Итак, композиция книги Рут отличается четкостью и гармонией. Сюжетные приемы здесь разнообразны: повторы ключевых слов и ситуаций (возвращение, крыло, пустой/полный), контрастные пары (Рут и Орпа — две реакции на одну ситуацию; Боаз и безымянный родственник — два типа исполнителей долга), элементы тайны и неожиданного поворота (появление ближнего родственника как препятствия).

Подобное всегда интересовало формалистов: как устроен сюжет, за счет чего удерживается внимание читателя. В случае Рут мы видим, что, несмотря на бытовой характер истории, динамика прекрасно выстроена: читатель (или слушатель в древности) переживает эмоции от горя к радости, от напряжения к разрядке. Причем эстетический эффект достигается именно литературными средствами, а не чудесами или подвигами, как во многих других библейских книгах. Можно сказать, что книга Рут — шедевр литературной техники древнего автора, который сумел в коротком повествовании создать яркий мир, полный скрытой символики и эмоциональной глубины.

Литературная эволюция: новизна книги Рут на фоне Танаха

Чем отличается книга Рут от предшествующих книг Танаха и в чем ее новаторство? Тынянов рассматривал литературную эволюцию как смену систем и приемов: новое произведение возникает, трансформируя существующие жанры и вводя свежие элементы. Применим это к книге Рут.

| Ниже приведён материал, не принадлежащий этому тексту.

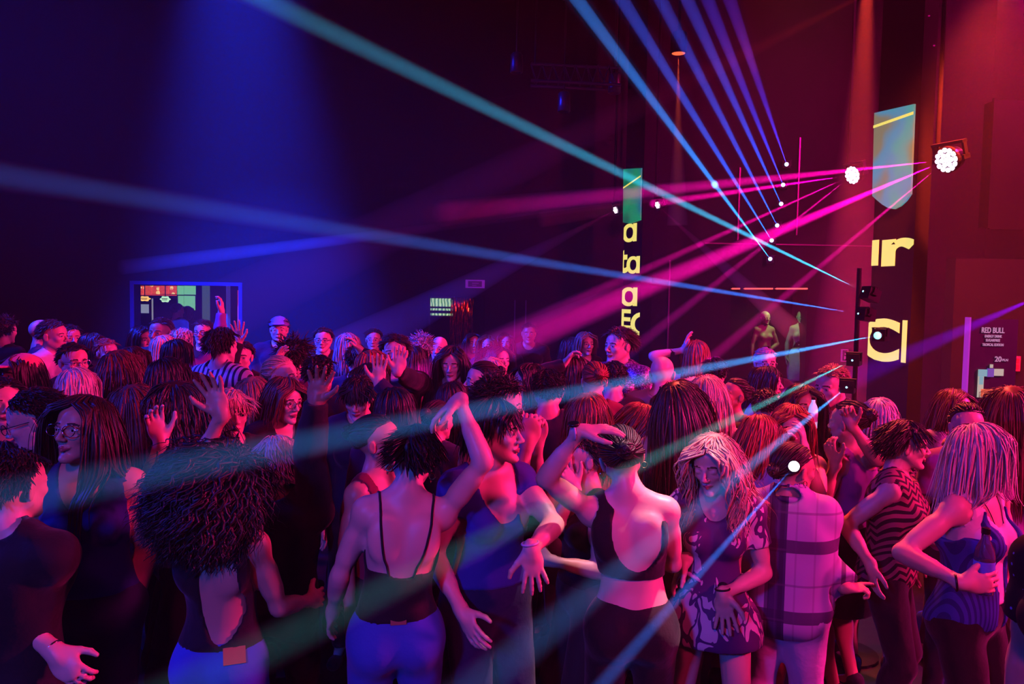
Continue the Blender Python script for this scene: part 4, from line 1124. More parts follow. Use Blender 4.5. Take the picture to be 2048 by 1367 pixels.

Во‑первых, в жанровом отношении книга Рут — это идиллия или семейная сага, что редкость для Танаха. Ранее в Библии мы встречаем либо масштабные исторические повествования (Исход, Судьи, Царства и др.), либо законодательные тексты, либо пророческую поэзию, либо мудрые изречения. А книга Рут представляет собой цельный короткий рассказ, сосредоточенный на жизни обычных людей. Можно вспомнить, пожалуй, повествование о Йосефе в книге Бытия как пример развитого сюжета с сильной драматургией. Но история Рут уникальна тем, что она целиком посвящена женской судьбе и при этом лишена явных чудес.

Новаторство книги Рут в контексте Танаха — это появление героя‑нееврея (моавитянки) в центральной, да еще и положительной роли. Раньше чужеземцы в Библии были либо врагами, либо второстепенными фигурами, обращенными в веру (как Рахав из Иерихона). Здесь же инородка становится образцом веры и преданности, да еще входит в родословие мессианского царского рода. Это смелый шаг для библейской литературы, расширяющий понятие «своего».

Во‑вторых, новизна проявляется в стиле и композиции. Книга Рут демонстрирует зрелое литературное мастерство: многие ученые считают ее поздним произведением, созданным в III–II веках до н. э., именно из‑за отточенности формы. Автор книги, очевидно, был знаком с традиционными библейскими сюжетами и сознательно с ними полемизировал и перекликался. Можно отметить параллели с историей Тамар (женщина, добивающаяся продолжения рода), можно найти параллели с образом Авраама (Рут как бы совершает исход из своей земли по зову веры) и даже с дочерями Лота (одна из них праматерь моавитян, от которых происходит Рут, но Рут противопоставлена им своей добродетелью). Подобное интертекстуальное мастерство — признак позднего, саморефлексивного этапа литературы. Если ранние библейские книги закладывали сюжеты, то Рут их творчески переосмысляет. Например, мотив левиратного брака всплывает еще в истории Иеуды и Тамар (Берешит, 38). Но там все драматично и окрашено грехом, тогда как в книге Рут благочестиво и торжественно.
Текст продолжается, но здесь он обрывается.